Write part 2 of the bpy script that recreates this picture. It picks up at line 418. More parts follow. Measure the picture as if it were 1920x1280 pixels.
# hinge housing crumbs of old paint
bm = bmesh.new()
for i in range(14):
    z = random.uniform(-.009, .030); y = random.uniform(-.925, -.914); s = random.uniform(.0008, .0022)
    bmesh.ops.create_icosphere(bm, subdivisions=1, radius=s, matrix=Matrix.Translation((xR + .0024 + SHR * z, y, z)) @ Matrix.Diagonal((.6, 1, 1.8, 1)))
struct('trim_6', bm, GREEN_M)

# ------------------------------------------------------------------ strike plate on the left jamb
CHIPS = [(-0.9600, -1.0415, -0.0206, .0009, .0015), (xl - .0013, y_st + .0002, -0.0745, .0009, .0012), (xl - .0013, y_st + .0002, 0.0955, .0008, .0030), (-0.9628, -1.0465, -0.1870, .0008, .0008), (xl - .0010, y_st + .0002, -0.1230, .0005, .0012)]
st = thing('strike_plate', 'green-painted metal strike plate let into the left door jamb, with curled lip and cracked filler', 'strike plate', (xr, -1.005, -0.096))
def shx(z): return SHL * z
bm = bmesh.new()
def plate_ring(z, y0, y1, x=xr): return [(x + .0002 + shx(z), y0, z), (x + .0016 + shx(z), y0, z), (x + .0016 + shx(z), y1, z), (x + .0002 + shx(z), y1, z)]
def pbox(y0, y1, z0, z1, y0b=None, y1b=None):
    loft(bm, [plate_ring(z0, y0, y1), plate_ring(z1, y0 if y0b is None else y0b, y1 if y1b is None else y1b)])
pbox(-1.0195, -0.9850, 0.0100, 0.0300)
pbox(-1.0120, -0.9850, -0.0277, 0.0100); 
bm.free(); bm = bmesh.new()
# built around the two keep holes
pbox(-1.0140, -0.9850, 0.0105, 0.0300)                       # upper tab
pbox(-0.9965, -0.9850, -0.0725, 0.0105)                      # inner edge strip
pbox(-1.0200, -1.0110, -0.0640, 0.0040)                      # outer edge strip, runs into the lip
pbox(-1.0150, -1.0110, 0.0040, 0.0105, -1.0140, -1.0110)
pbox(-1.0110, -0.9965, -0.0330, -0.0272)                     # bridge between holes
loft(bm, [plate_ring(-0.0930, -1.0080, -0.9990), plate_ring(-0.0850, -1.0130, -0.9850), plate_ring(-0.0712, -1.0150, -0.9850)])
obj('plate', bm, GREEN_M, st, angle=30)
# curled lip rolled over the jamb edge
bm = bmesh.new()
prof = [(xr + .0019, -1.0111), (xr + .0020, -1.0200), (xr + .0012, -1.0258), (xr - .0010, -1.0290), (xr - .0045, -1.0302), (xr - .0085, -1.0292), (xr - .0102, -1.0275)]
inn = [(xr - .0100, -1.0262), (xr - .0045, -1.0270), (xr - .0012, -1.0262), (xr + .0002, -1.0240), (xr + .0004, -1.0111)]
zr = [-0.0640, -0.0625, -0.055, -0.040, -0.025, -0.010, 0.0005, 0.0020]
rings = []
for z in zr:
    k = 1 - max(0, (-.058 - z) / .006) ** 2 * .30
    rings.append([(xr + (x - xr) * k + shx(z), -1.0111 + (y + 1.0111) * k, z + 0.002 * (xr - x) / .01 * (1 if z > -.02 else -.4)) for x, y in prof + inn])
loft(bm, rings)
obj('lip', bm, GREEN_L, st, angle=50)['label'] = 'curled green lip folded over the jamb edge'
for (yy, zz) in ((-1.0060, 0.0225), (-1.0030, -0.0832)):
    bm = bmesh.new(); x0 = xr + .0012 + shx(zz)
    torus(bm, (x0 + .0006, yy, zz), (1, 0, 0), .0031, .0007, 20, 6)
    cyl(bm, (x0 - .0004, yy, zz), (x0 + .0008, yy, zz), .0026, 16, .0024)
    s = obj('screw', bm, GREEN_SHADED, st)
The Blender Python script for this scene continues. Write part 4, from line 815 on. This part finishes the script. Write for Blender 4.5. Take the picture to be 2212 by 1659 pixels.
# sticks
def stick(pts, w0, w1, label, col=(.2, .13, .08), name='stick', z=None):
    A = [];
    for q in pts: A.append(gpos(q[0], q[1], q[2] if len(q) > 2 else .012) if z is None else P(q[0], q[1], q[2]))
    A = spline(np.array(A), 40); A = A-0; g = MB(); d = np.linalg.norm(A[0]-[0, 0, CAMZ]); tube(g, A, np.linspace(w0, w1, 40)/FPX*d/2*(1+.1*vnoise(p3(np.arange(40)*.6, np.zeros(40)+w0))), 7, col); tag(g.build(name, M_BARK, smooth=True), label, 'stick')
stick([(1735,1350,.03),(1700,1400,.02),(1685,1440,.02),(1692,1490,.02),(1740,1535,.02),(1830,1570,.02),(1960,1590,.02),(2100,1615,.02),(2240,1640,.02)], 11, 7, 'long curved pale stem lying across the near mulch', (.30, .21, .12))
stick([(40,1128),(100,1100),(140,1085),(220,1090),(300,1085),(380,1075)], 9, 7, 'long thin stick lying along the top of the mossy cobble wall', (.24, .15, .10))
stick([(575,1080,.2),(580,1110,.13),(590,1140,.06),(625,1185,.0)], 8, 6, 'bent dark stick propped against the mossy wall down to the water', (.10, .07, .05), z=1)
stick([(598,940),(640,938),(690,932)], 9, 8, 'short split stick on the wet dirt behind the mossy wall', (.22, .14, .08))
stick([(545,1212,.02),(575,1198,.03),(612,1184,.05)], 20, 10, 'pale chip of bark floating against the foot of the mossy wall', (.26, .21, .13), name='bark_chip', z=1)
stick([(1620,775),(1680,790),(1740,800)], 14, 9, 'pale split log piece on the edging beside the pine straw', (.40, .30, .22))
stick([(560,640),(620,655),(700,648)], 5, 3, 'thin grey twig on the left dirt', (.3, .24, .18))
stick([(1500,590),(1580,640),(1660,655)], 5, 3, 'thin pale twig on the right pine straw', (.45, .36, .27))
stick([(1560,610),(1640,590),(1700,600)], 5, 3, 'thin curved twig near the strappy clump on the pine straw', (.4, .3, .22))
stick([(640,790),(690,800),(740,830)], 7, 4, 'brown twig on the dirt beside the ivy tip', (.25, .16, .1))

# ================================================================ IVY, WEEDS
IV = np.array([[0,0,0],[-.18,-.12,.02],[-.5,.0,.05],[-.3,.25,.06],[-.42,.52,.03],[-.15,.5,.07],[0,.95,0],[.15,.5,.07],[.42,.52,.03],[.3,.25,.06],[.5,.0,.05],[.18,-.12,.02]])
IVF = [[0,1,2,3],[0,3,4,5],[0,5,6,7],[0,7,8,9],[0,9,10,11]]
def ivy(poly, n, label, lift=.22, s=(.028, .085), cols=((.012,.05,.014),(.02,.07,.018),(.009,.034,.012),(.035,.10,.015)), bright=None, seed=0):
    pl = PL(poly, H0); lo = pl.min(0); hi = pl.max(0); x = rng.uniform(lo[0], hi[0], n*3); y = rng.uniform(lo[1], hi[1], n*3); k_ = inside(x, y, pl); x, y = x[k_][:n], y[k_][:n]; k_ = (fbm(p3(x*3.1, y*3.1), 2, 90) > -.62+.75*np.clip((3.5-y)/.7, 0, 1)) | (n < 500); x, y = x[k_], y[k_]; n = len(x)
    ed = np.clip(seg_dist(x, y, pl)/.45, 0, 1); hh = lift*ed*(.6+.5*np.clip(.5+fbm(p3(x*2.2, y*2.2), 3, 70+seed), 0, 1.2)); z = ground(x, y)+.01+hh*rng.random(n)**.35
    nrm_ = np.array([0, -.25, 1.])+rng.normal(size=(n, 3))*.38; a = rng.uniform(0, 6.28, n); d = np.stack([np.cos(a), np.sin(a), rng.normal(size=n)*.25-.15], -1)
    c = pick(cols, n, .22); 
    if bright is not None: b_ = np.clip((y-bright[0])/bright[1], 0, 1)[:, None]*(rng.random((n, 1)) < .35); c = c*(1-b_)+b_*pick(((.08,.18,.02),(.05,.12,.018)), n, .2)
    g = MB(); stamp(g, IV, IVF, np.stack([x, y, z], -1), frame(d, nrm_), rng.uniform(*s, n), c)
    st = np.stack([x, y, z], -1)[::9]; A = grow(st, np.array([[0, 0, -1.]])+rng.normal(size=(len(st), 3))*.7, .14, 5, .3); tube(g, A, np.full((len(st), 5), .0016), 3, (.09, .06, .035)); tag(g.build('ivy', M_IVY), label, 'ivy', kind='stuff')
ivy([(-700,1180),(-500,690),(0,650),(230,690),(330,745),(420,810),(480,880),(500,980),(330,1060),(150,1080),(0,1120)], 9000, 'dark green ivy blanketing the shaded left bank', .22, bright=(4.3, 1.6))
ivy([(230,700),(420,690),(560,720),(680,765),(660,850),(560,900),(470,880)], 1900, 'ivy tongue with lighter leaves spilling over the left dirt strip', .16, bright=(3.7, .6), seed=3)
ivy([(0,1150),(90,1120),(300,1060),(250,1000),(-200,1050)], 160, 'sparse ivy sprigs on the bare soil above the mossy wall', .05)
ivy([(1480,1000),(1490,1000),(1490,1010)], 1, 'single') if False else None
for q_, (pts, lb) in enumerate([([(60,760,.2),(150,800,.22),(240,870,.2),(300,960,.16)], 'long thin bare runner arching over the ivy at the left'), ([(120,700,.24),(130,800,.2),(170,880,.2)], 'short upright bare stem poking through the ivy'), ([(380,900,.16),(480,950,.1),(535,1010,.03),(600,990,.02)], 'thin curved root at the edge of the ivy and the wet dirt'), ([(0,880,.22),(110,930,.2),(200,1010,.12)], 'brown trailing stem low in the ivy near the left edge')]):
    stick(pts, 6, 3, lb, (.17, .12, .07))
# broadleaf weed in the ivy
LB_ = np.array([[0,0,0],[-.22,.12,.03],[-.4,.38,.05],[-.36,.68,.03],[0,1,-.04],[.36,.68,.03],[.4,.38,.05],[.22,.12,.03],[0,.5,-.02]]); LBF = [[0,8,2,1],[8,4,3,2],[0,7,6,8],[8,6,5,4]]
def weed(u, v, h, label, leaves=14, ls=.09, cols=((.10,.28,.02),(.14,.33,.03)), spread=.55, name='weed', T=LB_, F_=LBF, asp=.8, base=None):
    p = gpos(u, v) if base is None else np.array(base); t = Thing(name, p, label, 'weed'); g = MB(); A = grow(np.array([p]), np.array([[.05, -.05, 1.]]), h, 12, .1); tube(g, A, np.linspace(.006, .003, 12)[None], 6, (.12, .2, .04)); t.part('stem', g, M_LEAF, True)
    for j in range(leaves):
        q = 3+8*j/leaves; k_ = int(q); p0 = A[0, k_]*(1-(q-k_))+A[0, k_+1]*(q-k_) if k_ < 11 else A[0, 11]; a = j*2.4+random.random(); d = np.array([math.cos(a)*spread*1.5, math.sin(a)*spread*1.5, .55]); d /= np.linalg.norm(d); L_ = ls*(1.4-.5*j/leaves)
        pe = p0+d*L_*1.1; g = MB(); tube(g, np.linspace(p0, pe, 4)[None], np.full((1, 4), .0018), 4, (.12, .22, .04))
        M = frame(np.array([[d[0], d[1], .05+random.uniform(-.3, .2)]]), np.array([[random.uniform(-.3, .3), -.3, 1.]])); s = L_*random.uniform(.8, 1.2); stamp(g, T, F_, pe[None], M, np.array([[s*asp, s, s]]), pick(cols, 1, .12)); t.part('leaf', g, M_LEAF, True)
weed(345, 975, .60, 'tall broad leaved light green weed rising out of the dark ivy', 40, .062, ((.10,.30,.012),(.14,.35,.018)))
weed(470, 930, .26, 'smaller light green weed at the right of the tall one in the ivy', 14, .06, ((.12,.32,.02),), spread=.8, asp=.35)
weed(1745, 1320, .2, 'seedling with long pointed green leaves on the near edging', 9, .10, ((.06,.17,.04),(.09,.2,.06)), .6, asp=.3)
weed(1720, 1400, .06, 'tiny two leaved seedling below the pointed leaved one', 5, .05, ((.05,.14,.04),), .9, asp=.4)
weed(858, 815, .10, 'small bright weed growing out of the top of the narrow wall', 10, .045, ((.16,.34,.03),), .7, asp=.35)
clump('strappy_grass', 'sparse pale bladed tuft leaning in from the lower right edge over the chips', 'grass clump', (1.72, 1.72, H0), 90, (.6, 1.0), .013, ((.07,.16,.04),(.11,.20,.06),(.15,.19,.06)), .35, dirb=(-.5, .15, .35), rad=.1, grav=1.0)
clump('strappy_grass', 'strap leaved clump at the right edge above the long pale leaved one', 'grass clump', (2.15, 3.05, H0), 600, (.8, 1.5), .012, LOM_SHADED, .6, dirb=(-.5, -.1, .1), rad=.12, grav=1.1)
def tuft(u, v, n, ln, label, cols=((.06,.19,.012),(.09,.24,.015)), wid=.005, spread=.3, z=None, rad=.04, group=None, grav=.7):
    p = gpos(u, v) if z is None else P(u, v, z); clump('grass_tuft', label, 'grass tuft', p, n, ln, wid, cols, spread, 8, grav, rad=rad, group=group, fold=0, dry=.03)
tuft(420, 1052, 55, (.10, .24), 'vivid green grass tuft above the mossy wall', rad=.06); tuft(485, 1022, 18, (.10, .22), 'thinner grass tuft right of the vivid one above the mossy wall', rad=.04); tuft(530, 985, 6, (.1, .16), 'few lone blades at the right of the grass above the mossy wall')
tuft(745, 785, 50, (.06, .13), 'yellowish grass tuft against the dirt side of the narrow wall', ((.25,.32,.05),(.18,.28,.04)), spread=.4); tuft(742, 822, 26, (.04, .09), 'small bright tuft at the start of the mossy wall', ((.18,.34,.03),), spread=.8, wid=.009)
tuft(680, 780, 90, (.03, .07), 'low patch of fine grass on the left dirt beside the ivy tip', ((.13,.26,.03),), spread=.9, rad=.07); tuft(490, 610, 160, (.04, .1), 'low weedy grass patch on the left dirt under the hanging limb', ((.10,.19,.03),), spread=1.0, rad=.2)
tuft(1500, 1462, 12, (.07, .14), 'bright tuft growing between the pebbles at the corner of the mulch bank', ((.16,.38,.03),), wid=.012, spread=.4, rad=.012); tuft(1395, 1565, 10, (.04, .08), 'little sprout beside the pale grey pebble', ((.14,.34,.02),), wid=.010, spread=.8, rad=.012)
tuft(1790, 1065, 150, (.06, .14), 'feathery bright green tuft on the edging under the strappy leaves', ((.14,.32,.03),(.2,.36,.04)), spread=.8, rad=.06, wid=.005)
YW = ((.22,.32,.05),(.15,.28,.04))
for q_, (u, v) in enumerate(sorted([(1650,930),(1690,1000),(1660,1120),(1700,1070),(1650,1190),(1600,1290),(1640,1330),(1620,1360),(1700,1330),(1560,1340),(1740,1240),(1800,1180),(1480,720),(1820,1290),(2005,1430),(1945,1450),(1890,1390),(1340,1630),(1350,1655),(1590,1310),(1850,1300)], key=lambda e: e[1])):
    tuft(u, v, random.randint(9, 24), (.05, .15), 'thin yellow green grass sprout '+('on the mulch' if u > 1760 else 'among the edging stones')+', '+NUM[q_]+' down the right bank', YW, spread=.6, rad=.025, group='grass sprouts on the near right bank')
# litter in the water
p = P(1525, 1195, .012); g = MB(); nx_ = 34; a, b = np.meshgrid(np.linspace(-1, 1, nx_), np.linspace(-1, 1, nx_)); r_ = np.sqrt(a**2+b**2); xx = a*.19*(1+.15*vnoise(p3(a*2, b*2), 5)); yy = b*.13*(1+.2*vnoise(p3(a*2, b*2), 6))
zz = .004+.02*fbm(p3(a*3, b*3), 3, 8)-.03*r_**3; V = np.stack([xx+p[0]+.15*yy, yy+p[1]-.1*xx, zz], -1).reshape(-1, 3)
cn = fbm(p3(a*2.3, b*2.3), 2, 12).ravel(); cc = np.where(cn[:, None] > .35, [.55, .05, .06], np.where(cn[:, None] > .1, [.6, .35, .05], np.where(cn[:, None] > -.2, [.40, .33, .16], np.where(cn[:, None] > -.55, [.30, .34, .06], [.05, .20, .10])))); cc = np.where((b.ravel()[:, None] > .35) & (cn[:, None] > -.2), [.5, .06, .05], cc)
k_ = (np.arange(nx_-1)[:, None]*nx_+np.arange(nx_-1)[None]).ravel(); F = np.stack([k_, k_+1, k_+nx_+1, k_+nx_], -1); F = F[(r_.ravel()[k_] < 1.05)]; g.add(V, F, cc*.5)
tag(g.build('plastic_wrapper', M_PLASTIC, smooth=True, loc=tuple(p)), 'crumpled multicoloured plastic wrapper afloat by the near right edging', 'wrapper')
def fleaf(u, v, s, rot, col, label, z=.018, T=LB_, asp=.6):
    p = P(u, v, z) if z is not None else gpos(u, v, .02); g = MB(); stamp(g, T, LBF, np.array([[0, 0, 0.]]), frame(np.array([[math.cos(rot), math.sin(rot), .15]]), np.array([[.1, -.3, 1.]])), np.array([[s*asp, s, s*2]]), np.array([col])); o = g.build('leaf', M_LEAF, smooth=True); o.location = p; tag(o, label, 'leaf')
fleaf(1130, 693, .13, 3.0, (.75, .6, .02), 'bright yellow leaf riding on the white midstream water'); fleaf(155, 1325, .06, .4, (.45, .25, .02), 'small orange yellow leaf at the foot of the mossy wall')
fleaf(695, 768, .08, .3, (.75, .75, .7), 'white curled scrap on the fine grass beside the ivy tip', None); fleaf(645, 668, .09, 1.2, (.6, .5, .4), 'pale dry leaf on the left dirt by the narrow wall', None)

* [REQUIRED TASK] The lines from the first of the entries through the line holding "struct('trim_6', bm, GREEN_M)" are to be restated word for word, and no others.

* [TASK RESPONSE]
Write part 2 of the bpy script that recreates this picture. It picks up at line 418. More parts follow. Measure the picture as if it were 1920x1280 pixels.
# hinge housing crumbs of old paint
bm = bmesh.new()
for i in range(14):
    z = random.uniform(-.009, .030); y = random.uniform(-.925, -.914); s = random.uniform(.0008, .0022)
    bmesh.ops.create_icosphere(bm, subdivisions=1, radius=s, matrix=Matrix.Translation((xR + .0024 + SHR * z, y, z)) @ Matrix.Diagonal((.6, 1, 1.8, 1)))
struct('trim_6', bm, GREEN_M)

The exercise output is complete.